Schweinfurth’s drawing of Azande Warriors circa 1874

Shortly after his initial cordial approach, Mombidi (a minor Mangbettu chief) came to Hayes demanding alcohol.  Hayes’ refusal resulted in the loss of all Mangbettu goodwill and a row about the Azande workmen on the Mangbettu side of the river.  Mombidi demanded the Azandes return to their own territory attempting to enforce his order with twenty men who entered Hayes’ house “and insulted me before my men.”  In the resulting scuffle, “I jabbed with a spear at their feet, cutting one severely.”  A melee broke out inside the house.  “There were not so many of us as of the Mangbettus, but we were on our own soil and they were the invaders.  I have a badly swelled hand, for Negro heads are solid.”

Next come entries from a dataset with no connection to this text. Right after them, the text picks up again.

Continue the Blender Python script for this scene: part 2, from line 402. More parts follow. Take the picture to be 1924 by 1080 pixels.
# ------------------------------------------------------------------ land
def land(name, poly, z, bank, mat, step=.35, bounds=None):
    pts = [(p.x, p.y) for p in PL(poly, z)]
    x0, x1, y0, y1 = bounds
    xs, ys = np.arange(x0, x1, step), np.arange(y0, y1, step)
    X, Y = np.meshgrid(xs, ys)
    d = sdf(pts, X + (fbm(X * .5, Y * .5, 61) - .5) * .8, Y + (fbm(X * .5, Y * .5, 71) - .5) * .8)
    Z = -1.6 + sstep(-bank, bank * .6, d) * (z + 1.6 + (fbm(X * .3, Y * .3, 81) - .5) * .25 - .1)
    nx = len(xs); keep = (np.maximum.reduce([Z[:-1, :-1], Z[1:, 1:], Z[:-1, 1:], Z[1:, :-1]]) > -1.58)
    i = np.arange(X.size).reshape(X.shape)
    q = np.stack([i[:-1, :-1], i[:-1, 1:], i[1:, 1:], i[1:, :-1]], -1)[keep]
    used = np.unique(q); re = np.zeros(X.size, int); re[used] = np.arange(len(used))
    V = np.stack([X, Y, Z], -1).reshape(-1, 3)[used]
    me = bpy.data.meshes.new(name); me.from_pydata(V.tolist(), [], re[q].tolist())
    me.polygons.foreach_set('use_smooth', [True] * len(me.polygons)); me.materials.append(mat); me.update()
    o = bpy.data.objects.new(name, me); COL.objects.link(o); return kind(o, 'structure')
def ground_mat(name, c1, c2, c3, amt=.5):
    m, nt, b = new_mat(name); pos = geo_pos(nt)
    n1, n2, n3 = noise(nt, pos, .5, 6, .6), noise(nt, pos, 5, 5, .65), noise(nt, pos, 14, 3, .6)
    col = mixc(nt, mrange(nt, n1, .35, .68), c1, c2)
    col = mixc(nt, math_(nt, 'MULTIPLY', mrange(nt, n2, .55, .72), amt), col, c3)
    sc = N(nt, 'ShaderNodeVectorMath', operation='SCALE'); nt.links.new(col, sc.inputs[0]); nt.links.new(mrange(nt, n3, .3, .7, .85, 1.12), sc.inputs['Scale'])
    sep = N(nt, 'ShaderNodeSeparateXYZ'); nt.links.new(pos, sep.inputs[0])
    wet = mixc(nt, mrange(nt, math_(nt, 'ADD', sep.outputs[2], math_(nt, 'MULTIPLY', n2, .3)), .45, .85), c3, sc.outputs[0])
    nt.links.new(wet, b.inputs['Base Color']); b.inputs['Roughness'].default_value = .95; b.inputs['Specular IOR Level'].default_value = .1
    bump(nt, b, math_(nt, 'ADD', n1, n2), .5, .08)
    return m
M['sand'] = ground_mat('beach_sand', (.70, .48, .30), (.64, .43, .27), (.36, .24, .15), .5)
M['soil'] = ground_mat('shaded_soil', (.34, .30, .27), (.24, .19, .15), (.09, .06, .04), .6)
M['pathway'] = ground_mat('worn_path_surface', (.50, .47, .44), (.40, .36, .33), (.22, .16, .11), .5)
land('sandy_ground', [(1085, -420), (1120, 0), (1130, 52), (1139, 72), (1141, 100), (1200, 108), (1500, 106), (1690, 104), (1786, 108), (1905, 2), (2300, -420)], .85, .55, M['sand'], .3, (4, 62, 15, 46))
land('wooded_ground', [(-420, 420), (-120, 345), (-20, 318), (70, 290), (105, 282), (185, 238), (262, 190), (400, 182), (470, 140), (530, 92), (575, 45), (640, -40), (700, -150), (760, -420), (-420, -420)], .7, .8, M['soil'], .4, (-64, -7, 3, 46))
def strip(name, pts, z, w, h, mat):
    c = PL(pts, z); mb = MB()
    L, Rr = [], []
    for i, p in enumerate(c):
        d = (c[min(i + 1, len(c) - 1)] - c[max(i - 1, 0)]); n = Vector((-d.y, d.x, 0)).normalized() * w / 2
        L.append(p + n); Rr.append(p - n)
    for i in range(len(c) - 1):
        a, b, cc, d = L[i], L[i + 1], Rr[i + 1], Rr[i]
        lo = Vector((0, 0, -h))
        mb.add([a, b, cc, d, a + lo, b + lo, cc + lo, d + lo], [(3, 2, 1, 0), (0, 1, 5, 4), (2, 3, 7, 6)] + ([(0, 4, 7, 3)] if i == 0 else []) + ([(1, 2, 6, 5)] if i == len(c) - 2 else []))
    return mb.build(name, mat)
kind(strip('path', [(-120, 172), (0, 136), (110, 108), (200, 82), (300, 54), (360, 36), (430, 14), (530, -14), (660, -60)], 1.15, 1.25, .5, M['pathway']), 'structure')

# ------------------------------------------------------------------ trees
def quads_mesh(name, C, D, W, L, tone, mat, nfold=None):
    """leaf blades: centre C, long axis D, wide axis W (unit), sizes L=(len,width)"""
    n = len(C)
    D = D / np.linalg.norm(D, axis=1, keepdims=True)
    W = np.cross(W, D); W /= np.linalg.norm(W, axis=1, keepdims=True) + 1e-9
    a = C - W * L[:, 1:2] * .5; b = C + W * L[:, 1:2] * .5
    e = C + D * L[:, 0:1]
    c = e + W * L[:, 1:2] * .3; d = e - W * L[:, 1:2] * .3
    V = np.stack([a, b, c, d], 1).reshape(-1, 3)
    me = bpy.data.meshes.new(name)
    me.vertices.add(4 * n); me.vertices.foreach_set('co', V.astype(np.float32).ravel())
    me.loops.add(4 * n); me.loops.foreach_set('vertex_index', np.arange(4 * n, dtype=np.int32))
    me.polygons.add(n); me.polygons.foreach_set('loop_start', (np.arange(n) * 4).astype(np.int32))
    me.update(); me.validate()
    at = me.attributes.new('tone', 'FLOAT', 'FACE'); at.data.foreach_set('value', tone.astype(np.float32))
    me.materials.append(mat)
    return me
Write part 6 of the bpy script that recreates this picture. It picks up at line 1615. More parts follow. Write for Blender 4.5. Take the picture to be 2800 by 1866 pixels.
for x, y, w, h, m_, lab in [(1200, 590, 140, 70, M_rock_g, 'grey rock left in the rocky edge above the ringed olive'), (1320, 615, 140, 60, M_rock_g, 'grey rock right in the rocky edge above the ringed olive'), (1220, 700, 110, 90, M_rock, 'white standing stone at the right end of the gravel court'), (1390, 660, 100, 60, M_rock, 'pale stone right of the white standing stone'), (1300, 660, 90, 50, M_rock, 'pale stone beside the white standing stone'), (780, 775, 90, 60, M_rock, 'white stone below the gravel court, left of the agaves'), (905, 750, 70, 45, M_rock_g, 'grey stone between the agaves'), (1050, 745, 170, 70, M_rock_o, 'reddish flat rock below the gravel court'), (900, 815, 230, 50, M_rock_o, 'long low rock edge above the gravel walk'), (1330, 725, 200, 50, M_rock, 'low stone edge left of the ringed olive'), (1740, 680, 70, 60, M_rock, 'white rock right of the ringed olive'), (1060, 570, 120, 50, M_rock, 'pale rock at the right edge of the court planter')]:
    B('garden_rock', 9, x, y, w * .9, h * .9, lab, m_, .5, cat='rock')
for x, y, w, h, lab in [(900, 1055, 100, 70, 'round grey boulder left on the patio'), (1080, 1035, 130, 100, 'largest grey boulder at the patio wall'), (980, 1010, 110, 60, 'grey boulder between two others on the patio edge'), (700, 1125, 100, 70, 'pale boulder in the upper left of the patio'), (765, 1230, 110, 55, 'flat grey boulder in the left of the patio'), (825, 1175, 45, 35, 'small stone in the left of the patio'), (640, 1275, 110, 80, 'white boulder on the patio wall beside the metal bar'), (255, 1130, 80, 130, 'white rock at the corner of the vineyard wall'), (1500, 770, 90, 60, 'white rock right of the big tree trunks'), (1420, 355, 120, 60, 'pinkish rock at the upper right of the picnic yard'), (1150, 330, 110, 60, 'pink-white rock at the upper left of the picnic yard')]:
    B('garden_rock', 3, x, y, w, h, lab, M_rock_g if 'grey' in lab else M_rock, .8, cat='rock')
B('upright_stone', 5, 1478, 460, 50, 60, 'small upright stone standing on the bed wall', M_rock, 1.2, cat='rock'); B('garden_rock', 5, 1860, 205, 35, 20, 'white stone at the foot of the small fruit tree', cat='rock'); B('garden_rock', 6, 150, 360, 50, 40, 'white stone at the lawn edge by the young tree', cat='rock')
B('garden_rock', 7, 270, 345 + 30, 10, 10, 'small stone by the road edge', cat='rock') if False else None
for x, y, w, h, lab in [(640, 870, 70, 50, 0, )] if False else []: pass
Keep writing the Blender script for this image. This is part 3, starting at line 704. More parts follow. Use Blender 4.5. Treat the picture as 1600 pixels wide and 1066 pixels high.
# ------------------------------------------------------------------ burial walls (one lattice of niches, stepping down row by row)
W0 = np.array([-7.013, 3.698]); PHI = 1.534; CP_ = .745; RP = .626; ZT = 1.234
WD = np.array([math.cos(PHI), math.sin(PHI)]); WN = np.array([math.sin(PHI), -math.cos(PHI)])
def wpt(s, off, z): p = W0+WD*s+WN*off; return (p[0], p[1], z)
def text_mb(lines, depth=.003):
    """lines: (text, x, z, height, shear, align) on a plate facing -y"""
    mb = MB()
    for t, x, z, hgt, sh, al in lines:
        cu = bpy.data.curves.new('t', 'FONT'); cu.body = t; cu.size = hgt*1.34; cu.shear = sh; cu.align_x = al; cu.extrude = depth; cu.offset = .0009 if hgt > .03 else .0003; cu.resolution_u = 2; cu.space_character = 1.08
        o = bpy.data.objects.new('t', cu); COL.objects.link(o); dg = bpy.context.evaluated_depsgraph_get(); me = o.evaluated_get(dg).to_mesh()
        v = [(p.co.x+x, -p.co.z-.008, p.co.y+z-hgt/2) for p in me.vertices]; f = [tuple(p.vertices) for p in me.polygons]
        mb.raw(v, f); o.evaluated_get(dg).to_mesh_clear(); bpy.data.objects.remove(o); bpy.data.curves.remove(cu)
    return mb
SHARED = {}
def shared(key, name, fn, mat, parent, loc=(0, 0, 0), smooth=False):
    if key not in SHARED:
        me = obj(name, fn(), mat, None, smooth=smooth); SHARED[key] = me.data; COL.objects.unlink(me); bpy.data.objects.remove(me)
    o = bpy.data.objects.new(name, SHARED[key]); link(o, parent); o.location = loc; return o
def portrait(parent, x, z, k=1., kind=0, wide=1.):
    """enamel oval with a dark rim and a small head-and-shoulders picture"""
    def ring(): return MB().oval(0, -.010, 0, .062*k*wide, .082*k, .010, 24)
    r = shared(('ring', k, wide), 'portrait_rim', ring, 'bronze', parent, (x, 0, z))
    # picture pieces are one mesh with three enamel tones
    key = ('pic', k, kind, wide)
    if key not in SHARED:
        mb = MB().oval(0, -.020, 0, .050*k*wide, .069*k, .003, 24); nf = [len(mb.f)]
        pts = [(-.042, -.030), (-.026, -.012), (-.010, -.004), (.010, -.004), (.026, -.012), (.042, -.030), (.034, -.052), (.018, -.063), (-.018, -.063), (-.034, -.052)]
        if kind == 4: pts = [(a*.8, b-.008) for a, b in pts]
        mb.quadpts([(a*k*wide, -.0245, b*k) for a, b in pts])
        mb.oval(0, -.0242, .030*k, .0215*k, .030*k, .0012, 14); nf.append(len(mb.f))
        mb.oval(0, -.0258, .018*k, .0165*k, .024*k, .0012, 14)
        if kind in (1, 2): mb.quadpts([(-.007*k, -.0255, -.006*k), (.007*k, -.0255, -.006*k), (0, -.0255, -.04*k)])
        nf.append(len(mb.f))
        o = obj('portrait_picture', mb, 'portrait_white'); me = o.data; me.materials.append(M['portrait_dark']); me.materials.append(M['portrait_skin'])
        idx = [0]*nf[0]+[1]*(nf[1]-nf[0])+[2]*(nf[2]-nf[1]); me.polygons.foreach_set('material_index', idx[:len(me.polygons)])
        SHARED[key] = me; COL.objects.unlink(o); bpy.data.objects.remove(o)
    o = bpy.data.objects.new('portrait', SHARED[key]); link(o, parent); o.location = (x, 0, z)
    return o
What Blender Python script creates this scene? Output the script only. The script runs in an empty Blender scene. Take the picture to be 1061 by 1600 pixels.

By mid July, 1914, Hayes and his Azande workers had made the mission station beautiful.  On a clear African morning, Hayes stood amid cultivated gardens beneath young palm trees gazing across the well-cleared shores to the Azande country on the other side of the Welle River listening to the incessant talking of the drums.  “They have a drum system as good as telegraph, sending messages five hundred miles in a day.”  Most native people understand the drums; a young boy listening can tell Hayes what a chief will be sending to market on Saturday and the characteristics of any European within three days of Niangara.

Much to Hayes’ dismay, the drums foretell the return of C. T. Studd and Alfred Buxton on August 1.